PICASSO: MASTERPIECES FROM THE MUSEE NATIONAL PICASSO, PARIS at the Art Gallery of Ontario (317 Dundas West), to August 26. $25, stu $16.50. 416-979-6648. See listing. Rating: NNNN


The choice works in the Musee Picasso were originally donated by the artist’s heirs from over 70,000 works in their collection. This show is a surprisingly intimate selection that still gives a sense of the staggering length and breadth of the Spanish painter’s entire career.

Each period of Picasso’s life and work has its own stylistic preoccupations and muse. From the rose and blue periods of his early days in Paris to his establishment as the sun at the centre of the art world, women invariably inspired his voracious appetite for visual innovation.

Picasso and Georges Braque invented cubism. Then he made weighty classical figuration look easy, took a stab at African aesthetics and went from sublime linear abstraction to full-tilt whimsical fusings of subjects and their surroundings.

He made canvases that resonate with virtually every era of art history, from the Neolithic to the near-present and, as this show demonstrates, transformed painting in the 20th century. He could, in fact, do anything. That was his power, and perhaps his curse.

He never fails to dazzle. Deux Femmes Courant Sur La Plage catches him in perfect balance between his earlier cubism and his later, more surreal figuration. His iconic portraits of Dora Maar seem to have completely shaped his previous stylistic gambits into something new.
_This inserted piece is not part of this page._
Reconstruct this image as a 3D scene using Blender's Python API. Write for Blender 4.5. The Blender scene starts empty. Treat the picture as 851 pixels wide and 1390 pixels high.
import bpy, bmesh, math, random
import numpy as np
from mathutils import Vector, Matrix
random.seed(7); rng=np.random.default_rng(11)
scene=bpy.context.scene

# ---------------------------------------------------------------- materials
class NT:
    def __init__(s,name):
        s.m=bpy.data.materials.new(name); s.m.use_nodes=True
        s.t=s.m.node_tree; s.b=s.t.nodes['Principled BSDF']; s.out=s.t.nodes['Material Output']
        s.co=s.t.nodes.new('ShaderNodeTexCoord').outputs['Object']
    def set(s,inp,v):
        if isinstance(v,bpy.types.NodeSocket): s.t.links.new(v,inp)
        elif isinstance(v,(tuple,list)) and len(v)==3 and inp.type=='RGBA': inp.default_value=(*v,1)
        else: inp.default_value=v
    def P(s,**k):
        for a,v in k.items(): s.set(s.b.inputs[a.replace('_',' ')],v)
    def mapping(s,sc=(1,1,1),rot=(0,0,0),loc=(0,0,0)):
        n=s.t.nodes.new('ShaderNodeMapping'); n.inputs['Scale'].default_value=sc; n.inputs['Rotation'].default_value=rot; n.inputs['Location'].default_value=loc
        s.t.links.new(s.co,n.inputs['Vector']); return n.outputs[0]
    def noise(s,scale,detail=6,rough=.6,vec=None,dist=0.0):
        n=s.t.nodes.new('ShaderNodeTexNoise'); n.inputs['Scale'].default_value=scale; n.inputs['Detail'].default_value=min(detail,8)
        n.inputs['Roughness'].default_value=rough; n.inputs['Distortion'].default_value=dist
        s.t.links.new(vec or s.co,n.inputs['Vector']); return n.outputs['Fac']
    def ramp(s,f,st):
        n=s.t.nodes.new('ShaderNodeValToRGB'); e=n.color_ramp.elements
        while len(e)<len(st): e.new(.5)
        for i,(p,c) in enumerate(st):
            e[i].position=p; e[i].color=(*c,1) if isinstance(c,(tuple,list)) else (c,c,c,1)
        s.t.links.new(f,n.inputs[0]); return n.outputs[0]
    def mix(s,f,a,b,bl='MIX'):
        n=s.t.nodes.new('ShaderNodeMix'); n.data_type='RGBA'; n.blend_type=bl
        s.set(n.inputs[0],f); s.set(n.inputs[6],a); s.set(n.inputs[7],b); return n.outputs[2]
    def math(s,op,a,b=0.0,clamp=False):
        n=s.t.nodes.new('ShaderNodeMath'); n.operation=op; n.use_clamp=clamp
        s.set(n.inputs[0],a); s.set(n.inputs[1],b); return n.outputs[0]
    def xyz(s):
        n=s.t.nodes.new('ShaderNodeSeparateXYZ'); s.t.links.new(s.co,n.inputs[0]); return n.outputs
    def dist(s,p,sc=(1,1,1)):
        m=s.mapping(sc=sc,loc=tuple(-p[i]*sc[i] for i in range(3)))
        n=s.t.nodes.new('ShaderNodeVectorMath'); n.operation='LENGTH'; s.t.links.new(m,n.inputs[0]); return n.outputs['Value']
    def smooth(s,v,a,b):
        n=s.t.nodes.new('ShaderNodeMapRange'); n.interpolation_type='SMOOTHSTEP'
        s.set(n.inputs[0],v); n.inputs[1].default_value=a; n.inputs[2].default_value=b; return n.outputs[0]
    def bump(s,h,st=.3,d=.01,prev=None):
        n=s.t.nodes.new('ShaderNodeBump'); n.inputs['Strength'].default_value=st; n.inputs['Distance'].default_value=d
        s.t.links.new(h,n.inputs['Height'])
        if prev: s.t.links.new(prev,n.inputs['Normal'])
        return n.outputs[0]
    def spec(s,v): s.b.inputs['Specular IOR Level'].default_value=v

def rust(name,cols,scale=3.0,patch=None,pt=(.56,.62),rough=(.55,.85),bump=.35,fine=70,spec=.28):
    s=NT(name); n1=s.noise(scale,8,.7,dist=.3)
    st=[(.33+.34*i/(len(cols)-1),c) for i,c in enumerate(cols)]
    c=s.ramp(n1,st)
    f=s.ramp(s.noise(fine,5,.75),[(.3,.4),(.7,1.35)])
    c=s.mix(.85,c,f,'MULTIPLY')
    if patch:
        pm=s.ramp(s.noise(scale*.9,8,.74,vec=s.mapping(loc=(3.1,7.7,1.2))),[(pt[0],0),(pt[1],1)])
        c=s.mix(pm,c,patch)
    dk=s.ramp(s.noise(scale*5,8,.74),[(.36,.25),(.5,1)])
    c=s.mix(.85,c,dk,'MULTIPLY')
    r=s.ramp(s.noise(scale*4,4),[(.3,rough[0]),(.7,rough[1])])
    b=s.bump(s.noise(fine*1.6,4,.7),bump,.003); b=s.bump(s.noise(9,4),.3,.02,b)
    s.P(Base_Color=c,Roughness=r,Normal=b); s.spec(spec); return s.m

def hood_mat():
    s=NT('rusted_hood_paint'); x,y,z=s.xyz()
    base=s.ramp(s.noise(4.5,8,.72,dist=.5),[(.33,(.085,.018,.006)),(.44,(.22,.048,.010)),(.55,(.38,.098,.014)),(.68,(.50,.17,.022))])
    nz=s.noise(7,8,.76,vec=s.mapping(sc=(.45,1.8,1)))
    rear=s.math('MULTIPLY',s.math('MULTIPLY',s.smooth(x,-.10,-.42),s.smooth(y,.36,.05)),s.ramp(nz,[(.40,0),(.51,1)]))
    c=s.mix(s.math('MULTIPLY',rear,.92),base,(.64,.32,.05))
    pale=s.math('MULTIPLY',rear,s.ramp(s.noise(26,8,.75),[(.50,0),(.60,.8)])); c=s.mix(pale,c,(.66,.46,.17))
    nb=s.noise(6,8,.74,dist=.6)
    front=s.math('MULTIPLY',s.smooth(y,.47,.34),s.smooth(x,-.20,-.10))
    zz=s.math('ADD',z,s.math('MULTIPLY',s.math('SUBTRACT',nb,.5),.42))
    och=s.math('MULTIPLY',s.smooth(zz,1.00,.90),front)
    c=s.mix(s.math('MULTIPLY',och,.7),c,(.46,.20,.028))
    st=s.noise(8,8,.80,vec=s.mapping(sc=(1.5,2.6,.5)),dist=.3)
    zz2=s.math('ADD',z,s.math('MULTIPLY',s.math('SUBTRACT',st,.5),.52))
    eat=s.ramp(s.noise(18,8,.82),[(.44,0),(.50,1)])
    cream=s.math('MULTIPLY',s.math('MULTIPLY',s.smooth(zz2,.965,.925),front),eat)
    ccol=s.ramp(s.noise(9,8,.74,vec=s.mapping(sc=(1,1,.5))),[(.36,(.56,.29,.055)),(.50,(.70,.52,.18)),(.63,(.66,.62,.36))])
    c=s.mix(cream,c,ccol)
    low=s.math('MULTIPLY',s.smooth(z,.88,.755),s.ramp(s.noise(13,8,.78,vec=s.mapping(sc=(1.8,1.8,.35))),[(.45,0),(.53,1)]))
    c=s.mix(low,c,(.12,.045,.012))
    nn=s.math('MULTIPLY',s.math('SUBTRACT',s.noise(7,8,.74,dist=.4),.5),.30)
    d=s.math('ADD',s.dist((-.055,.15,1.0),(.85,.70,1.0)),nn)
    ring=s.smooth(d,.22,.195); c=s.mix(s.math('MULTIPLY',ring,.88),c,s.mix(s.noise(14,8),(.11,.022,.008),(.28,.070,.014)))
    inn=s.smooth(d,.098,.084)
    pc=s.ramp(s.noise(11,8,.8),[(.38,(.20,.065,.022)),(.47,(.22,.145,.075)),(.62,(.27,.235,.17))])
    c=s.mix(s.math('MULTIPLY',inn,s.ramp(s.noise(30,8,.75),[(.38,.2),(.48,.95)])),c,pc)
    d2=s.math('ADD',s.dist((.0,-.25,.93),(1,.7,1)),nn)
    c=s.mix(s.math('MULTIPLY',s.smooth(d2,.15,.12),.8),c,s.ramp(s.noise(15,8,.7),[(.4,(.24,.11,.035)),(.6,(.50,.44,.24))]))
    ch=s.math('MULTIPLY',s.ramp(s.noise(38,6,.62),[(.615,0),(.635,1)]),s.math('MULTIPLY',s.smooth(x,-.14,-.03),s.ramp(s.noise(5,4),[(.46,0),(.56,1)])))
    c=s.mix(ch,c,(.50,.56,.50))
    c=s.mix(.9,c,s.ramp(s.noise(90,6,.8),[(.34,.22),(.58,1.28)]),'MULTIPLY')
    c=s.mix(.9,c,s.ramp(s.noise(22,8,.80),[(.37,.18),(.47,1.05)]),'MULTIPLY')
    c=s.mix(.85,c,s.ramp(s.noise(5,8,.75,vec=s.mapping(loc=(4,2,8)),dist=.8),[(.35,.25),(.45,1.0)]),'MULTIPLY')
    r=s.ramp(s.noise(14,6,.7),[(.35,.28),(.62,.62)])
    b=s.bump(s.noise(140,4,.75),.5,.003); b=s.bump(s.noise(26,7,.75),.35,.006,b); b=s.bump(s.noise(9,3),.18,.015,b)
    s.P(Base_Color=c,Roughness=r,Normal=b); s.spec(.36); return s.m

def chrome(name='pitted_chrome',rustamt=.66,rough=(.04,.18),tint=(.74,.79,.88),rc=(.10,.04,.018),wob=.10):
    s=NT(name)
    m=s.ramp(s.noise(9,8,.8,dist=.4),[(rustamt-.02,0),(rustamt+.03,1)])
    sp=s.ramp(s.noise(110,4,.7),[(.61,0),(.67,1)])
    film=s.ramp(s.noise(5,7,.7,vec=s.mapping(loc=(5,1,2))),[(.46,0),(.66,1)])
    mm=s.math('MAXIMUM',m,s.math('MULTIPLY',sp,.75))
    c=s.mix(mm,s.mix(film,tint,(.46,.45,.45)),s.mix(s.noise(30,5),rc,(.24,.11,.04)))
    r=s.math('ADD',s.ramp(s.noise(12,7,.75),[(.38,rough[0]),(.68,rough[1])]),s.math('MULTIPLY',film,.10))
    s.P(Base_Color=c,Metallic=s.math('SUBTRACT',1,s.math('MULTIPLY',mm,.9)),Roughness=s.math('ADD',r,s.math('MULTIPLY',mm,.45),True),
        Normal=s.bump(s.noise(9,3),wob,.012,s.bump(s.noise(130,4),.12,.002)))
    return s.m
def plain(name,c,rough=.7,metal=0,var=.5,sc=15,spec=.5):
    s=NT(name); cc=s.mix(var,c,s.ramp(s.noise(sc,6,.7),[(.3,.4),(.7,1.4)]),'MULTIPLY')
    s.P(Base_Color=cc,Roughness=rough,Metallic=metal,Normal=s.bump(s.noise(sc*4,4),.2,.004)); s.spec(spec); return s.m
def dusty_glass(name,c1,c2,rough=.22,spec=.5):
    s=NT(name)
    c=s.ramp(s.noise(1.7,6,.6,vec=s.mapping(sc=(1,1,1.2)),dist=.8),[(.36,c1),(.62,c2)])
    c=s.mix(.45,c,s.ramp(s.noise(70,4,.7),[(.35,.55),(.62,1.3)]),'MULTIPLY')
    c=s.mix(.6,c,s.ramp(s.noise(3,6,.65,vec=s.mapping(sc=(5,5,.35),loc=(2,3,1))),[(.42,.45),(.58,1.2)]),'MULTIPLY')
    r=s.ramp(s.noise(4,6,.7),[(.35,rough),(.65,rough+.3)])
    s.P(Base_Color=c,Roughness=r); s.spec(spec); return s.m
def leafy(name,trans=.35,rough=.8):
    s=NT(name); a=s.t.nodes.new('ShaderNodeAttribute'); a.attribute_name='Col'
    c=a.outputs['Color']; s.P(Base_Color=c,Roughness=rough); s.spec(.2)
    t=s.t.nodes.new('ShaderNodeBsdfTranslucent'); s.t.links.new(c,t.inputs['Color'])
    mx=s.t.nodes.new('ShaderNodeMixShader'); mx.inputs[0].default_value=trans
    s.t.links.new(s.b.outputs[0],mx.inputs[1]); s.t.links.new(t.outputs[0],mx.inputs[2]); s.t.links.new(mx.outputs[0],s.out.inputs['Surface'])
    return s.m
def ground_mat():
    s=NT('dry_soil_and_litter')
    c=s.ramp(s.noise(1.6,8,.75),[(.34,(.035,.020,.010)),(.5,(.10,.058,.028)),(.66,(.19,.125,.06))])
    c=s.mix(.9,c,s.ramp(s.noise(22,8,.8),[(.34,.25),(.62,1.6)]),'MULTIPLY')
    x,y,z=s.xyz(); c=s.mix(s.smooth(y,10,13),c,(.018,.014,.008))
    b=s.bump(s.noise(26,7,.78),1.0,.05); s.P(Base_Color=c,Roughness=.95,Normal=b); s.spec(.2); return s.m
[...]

The most interesting thing to me is the way he alit on Mediterranean antiquity in his last works. Starting with his later minotaur etchings and ending with his final figure studies, his last works radiate a sun-soaked, mythological aura. The female figure, the bull, the faun and the minotaur remain constant icons.

In the end, Picasso didn’t stray far from his Iberian roots.

Nor from himself. Picasso was ultimately about Picasso.

He’s here in all his flawed glory: masterful, lyrical, annoyingly restless, endlessly inventive and totally megalomaniacal.